Dovevano cambiare il mondo e invece Raggi e Appendino sulle due vicende più significative del loro primo anno da sindaco si sono mosse in perfetto stile Prima Repubblica. A Roma la prima cittadina eletta al grido di onestà onestà si prepara ad andare sotto processo per le nomine del fratello di un presunto corrotto come Raffaele Marra e di uno stranamente prodigo Salvatore Romeo, il sottoscrittore delle polizze vita per svariate migliaia di euro a favore proprio della Raggi. Per molto meno quei grillini che hanno fatto incetta di voti promettendo un’assoluta trasparenza avrebbero chiesto la fucilazione in piazza. Qui invece si fa finta di niente e il livello di assuefazione a un clima giacobino che vale però solo per gli altri si è visto alla conferenza stampa di ieri in Campidoglio, dove le tenere domande dei giornalisti sul lavoro svolto al giro di boa dei dodici mesi sono state applaudite manco fossimo a un comizio. A Torino invece a essere emblematica non è la disorganizzazione che ci ha fatto scappare il morto e più di mille feriti nella sera della mancata Champions in piazza San Carlo, ma la toppa messa sul problema, peggiore del buco.
La soluzione tirata fuori dal cilindro dell’amministrazione è stata infatti la solita norma proibizionista sull’uso di birra e altre bevande in strada. Saranno pure il nuovo, ma questi Cinque Stelle più che altro sembrano i nonni di chi può innovare sul serio questo Paese.
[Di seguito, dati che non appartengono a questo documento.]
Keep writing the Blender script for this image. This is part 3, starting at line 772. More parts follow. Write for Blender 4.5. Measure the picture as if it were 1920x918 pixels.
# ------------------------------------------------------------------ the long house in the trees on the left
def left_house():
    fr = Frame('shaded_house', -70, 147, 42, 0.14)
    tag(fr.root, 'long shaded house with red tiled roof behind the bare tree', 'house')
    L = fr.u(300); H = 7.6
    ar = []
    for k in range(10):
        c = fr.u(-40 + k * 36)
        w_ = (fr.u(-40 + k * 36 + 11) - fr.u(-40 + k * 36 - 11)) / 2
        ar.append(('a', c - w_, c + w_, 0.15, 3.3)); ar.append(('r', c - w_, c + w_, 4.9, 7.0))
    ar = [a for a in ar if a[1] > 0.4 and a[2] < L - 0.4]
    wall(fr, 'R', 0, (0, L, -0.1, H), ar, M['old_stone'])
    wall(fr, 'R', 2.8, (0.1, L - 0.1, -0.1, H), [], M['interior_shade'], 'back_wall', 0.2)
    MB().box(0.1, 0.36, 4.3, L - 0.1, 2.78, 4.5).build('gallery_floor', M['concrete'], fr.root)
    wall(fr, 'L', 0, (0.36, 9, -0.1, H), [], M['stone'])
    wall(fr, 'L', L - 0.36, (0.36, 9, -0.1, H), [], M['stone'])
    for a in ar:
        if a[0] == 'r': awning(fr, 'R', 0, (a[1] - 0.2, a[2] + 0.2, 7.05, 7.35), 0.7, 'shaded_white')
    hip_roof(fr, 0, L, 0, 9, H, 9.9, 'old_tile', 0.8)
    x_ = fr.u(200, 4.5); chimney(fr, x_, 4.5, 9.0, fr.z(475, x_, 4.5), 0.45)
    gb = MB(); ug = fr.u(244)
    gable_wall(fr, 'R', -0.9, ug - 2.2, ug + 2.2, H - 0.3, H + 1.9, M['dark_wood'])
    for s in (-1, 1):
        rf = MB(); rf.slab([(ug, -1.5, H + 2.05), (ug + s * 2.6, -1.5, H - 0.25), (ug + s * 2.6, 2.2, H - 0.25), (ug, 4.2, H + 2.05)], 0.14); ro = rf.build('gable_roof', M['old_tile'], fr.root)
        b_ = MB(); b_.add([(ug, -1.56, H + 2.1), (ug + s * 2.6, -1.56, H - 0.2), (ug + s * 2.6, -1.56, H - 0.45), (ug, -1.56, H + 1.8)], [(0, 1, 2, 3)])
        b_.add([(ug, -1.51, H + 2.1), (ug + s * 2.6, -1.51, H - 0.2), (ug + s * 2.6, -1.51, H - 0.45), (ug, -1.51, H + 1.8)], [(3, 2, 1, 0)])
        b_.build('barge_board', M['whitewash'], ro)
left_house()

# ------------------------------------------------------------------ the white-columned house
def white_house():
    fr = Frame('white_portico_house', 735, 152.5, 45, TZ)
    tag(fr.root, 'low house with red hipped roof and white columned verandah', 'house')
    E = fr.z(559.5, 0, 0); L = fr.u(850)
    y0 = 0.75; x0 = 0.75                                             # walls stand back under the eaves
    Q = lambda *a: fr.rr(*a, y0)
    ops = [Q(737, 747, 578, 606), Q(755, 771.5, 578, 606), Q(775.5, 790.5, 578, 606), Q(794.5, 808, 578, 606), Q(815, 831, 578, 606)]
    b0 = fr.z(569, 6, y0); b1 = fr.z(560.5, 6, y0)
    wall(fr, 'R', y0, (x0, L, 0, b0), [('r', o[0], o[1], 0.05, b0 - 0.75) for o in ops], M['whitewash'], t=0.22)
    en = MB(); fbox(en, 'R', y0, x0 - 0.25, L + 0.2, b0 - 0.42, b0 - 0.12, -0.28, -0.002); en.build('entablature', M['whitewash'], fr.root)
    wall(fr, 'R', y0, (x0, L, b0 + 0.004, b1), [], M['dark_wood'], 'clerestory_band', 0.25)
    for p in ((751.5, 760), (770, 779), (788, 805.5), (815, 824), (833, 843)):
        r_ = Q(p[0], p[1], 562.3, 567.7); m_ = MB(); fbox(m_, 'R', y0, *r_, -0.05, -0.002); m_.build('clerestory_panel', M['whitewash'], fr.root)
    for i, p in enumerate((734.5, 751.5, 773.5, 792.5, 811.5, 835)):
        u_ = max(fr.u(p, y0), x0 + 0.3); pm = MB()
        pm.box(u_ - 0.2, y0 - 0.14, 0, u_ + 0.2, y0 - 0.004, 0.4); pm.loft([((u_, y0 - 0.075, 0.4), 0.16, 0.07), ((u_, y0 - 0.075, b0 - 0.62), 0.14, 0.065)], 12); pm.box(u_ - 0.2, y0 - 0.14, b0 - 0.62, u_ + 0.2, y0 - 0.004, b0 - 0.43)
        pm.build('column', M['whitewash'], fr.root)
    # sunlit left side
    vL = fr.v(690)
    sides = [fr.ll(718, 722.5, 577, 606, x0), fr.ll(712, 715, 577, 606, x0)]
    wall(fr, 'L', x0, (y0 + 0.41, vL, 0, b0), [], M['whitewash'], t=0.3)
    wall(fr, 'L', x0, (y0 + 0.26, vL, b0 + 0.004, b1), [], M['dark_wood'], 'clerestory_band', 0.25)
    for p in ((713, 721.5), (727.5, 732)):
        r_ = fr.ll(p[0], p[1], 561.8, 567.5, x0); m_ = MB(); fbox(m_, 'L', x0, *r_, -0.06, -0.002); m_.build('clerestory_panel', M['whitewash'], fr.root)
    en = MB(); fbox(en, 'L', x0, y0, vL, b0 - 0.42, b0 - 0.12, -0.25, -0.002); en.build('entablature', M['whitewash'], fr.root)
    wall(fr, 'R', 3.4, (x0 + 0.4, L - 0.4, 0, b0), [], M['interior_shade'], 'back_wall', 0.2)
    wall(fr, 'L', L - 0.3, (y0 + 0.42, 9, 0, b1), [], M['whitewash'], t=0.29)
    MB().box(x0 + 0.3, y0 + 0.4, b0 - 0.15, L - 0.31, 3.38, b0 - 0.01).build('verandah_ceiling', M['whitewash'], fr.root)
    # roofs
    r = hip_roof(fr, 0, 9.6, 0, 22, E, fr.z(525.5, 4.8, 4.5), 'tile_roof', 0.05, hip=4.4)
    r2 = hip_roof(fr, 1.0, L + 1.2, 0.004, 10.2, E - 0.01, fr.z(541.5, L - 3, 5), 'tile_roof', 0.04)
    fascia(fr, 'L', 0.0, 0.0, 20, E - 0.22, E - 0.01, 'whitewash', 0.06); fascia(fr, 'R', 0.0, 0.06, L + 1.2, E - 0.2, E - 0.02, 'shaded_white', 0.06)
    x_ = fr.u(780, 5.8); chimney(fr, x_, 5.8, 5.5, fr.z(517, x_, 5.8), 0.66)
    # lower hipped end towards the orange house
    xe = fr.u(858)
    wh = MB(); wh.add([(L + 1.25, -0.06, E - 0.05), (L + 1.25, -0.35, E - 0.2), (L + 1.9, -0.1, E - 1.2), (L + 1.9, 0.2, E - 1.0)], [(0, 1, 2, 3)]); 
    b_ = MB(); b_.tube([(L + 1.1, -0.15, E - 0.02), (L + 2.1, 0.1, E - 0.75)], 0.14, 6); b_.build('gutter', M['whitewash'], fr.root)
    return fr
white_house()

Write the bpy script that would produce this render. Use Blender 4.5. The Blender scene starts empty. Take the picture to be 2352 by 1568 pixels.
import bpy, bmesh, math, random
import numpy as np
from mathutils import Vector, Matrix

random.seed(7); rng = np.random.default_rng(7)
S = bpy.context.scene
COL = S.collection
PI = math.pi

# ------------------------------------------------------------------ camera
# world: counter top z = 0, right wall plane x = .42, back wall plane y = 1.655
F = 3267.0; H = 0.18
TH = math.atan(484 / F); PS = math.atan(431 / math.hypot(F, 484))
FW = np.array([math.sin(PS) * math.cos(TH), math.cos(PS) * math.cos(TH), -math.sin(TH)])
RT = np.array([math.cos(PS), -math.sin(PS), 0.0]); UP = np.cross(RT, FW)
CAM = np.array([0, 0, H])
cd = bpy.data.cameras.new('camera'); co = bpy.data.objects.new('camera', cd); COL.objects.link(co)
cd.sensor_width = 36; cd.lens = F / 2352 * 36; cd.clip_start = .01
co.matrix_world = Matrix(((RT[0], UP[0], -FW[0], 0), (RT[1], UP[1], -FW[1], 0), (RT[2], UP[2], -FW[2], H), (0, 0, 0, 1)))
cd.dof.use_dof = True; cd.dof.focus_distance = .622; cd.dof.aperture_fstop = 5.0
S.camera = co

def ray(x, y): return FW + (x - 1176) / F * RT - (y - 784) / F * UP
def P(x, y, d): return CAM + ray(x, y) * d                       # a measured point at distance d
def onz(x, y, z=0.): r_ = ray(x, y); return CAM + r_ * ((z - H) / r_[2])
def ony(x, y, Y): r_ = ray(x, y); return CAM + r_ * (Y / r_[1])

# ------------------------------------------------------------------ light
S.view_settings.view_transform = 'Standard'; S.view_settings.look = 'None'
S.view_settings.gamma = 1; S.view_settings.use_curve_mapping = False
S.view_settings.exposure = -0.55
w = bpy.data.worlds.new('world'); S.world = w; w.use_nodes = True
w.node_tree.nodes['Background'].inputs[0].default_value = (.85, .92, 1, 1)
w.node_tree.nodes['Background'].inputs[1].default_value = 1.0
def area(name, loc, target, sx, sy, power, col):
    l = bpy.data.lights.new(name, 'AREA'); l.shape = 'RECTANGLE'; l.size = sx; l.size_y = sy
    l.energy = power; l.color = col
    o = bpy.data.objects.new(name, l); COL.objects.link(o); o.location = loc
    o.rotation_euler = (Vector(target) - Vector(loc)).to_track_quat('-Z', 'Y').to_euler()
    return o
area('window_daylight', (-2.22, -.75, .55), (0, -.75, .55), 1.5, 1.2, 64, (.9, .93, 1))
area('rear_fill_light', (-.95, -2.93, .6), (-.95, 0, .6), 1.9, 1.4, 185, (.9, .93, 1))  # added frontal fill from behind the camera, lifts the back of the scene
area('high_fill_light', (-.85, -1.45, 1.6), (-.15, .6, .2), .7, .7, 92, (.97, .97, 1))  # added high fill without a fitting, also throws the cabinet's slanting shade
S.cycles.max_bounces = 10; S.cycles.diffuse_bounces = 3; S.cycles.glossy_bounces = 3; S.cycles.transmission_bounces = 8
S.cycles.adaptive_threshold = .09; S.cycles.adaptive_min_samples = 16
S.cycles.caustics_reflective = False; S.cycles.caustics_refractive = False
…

Tolta di mezzo la presunzione di inimicizia per il Movimento, che su questo giornale ha sempre trovato ampio riconoscimento per le molte cose buone introdotte nella paludosa politica italiana, quello che emerge proprio dalle vicende della Capitale e di Torino è l’inadeguatezza delle strategie di fondo dei grillini.
L’onestà non basta – Al primo posto, dopo la sbandierata onestà – che è una precondizione e quindi non va considerata come discriminante con le altre proposte politiche – c’è una redistribuzione delle risorse economiche attraverso il reddito di cittadinanza. Il modello è semplice e acchiappa-consensi, tanto che da Renzi a Berlusconi, fino al Governo con il recentissimo reddito d’inclusione, hanno messo le vele al vento di questo regalo ai più poveri, a spese di chi già paga un’enormità di tasse. Un’aberrazione – l’ha definita per ultimo il ministro dello Sviluppo economico Carlo Calenda – anche dal punto di vista dei valori, perché sempre secondo il ministro “è molto più facile dare un reddito che dare un lavoro”. Il reddito a tutti pensato dai Cinque Stelle è però una misura ideologica che risponde allo stesso criterio con cui si usava la spesa pubblica negli anni ‘80 e ‘90. Stiamo parlando di quell’assistenzialismo che non ha solo contribuito ad allargare il debito pubblico, ma ha instaurato in larghe fasce della popolazione la convinzione che lo Stato debba risolvere tutti i problemi, dare una casa a chi non ce l’ha, un lavoro (meglio se di nessuna fatica) e ogni tipo di servizi. Al di là del fatto che il reddito di cittadinanza costa molto e i pochi soldi che metterebbe in tasca ai bisognosi farebbero la fine degli ottanta euro distribuiti da Renzi (irrilevanti come abbiamo visto per far partire i consumi) è il messaggio devastante contro il merito e la necessità di darsi da fare che presenterebbe presto un conto salatissimo al Paese. Di decisamente deludente c’è poi la selezione della classe dirigente sul web e la disparità di trattamento tra figli e figliastri nel caso di grane giudiziarie degli amministratori. La Raggi verso un imbarazzante processo non si tocca mentre il sindaco di Parma Pizzarotti per una stupidagine è stata messa alla porta. Molti candidati, inoltre, hanno mostrato tutti i limiti della scelta attraverso primarie che vanno alla grande su Internet, ma poi quando c’è da affrontare la vita reale è tutta un’altra cosa. Problemi che chi guida il Movimento percepisce perfettamente, insieme alla consapevolezza che fare politica significa fare anche accordi con gli altri partiti. Un’opzione che la base non ha ancora capito.